One permission sits separately from the standard role model: **Can View Prompt Data**. This toggle, configurable per user, controls whether the user can see captured AI prompts, messages, and responses in the transaction log and trace views.

This is deliberately a standalone permission because prompt data is sensitive in a way that other AI cost data isn't. A user who can legitimately see cost and usage totals for a customer may not have any business seeing the actual text content of that customer's prompts. The default is off; Tenant Administrators have implicit access regardless of the setting, and only Tenant Administrators can modify it for other users.

Worth configuring thoughtfully from the start. Teams with compliance requirements around PII, confidential business data, or regulated industries generally want prompt access limited to a small set of named reviewers rather than everyone with a Revenium login.

### <i class="fa-users">:users:</i> Teams

The Teams tab lists your internal organizational structure. Each team has:

* **Name** - the display label
* **Parent** - optional, for building a hierarchy. Teams can be nested, so a parent team contains sub-teams. The Teams list renders the hierarchy as an expandable tree - click the chevron to expand a parent and see its children.

Teams are lightweight to create but carry a lot of optional configuration. The **Add Team** dialog's header calls them "Team, Organization, or Business Unit" - reflecting that a Team can represent anything from a small engineering group to an entire business division.

#### Configuring a Team

The required fields are minimal - just **Name**. Everything else is optional and grouped into expandable sections:

* **Currency** - the default currency for this team's billing and analytics. USD is the default; pick a different currency if the team operates in a non-dollar market.
* **Advanced Settings** - team-level behaviors including auto-discovery settings for data sources and metering elements (Revenium recommends leaving these on in most cases).
* **Billing Address** - postal address and contact details used on invoices issued to or from this team, along with remittance instructions.
* **Metadata** - arbitrary key-value pairs for your own tagging or integration needs.
* **AI Settings** - team-level AI behaviors including whether prompt capture is enabled.
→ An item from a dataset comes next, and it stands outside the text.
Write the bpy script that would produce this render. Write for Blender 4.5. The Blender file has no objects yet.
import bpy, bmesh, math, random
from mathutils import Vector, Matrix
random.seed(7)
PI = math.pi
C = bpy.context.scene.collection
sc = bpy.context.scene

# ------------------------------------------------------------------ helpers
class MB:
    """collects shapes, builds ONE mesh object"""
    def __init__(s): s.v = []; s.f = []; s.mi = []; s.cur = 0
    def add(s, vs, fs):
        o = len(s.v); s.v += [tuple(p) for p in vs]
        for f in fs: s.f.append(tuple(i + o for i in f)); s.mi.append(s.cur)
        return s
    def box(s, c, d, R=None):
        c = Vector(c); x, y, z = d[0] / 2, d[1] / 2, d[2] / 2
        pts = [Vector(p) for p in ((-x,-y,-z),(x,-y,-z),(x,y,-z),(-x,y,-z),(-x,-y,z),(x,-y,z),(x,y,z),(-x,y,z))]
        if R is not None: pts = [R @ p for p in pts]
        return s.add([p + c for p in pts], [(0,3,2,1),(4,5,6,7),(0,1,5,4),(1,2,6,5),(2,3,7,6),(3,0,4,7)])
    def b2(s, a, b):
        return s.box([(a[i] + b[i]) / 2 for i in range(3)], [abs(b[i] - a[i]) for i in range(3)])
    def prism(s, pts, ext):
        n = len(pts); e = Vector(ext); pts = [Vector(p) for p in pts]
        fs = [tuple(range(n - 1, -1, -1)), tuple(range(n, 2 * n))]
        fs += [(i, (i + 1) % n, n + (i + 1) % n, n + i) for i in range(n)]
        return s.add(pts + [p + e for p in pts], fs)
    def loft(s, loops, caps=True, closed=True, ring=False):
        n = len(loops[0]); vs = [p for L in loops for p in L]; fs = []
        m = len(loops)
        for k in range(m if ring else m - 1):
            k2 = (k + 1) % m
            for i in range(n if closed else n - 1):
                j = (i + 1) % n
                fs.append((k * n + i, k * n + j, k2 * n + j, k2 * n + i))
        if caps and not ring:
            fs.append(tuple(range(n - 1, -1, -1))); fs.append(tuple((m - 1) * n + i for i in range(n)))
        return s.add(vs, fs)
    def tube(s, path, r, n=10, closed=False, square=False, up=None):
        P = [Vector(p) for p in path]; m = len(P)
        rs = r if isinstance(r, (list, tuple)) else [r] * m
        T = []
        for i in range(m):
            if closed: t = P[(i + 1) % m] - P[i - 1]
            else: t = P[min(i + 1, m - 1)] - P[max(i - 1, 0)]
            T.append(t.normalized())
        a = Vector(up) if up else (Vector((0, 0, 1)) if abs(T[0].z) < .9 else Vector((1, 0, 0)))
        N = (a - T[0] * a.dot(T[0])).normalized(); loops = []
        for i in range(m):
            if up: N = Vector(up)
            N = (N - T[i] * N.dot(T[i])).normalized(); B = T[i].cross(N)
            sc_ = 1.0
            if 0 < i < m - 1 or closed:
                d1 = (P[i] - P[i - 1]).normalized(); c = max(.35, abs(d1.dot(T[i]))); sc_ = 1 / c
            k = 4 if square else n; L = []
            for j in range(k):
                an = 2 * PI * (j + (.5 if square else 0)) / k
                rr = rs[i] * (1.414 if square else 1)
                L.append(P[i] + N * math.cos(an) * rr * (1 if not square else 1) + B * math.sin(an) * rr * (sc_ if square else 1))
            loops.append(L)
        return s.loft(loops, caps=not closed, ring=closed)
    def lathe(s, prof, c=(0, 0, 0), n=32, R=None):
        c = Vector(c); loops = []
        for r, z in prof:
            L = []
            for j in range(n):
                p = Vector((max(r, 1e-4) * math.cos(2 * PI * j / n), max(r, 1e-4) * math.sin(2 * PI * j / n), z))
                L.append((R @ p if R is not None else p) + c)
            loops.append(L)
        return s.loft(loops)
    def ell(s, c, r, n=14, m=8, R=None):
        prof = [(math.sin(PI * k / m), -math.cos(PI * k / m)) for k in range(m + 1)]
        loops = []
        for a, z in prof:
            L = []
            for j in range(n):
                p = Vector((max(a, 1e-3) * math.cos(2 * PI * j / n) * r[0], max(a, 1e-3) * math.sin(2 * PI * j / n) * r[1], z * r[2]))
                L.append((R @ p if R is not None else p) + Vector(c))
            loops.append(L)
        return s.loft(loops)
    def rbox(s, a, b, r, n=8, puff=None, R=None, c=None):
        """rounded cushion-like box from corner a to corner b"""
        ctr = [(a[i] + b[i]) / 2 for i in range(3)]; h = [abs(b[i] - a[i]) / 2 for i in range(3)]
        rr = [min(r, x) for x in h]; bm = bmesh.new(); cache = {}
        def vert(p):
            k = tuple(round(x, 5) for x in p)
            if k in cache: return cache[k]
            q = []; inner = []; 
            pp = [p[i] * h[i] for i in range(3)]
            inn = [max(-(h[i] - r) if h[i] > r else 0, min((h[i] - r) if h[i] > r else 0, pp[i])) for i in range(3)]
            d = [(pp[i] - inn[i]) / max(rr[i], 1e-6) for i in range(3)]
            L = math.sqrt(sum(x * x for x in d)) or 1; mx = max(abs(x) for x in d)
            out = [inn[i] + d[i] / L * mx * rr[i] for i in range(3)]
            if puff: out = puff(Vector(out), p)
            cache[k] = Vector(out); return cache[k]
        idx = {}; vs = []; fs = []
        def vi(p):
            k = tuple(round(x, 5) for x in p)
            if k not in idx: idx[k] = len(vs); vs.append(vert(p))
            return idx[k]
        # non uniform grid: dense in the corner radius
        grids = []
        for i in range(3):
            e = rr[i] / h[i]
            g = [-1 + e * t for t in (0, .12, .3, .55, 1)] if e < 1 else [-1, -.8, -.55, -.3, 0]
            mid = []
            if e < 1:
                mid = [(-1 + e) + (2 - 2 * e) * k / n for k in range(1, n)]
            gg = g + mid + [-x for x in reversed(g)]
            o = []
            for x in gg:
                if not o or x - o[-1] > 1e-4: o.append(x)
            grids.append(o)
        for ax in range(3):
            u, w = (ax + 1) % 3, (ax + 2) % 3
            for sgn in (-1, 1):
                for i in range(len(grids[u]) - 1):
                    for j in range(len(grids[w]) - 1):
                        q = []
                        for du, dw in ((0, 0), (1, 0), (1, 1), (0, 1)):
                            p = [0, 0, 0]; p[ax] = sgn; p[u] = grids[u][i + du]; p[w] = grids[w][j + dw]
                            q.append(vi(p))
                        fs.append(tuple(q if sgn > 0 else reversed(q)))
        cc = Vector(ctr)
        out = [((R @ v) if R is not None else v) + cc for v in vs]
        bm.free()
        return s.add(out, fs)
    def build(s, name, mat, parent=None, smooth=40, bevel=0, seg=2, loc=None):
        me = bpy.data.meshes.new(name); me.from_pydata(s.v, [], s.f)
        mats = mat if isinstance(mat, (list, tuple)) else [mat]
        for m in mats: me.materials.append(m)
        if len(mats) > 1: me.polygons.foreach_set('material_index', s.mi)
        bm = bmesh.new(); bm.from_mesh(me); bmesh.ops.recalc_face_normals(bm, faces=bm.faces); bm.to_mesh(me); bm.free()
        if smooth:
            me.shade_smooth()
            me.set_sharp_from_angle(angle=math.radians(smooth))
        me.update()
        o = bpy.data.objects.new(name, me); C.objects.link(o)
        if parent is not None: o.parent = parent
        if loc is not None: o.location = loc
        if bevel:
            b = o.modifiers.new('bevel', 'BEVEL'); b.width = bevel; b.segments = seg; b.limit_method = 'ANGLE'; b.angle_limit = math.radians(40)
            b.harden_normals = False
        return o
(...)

Prompt capture is the feature that makes the Can View Prompt Data permission meaningful - without it on at the team level, there's no captured prompt data for users to see or not see.

You can also upload a team logo that appears in the Revenium interface when that team is active.

#### Why Teams Matter

Teams aren't just an org-chart convenience - they're the scope boundary for a lot of Revenium's behavior. API keys are scoped to a team. Analytics can be filtered and rolled up by team. Invoices and billing settings apply at the team level. When you pick a team from the selector in the top-left of the product, you're choosing which team's data you're currently looking at.

For most organizations, the right pattern is one top-level team representing the company, with sub-teams for departments or business units that need their own cost attribution. Users who work across sub-teams can belong to multiple teams simultaneously.

### <i class="fa-code">:code:</i> Via API

The [Users endpoints](https://revenium.readme.io/reference/get_user) and [Teams endpoints](https://revenium.readme.io/reference/get_team) both have full CRUD - creating and listing users, updating their roles and team memberships, creating and configuring teams, nesting them into hierarchies via `parentId`. Useful when provisioning users programmatically (from an identity provider, for instance) or when setting up a multi-team structure as part of a deployment script rather than clicking through the UI.

One endpoint worth knowing about specifically: user creation sends a magic link invitation to the supplied email, and the `redirectUrl` field lets you customize where the user lands after completing signup. Handy if you want new users to land in a specific onboarding flow inside your own product rather than at Revenium's default destination.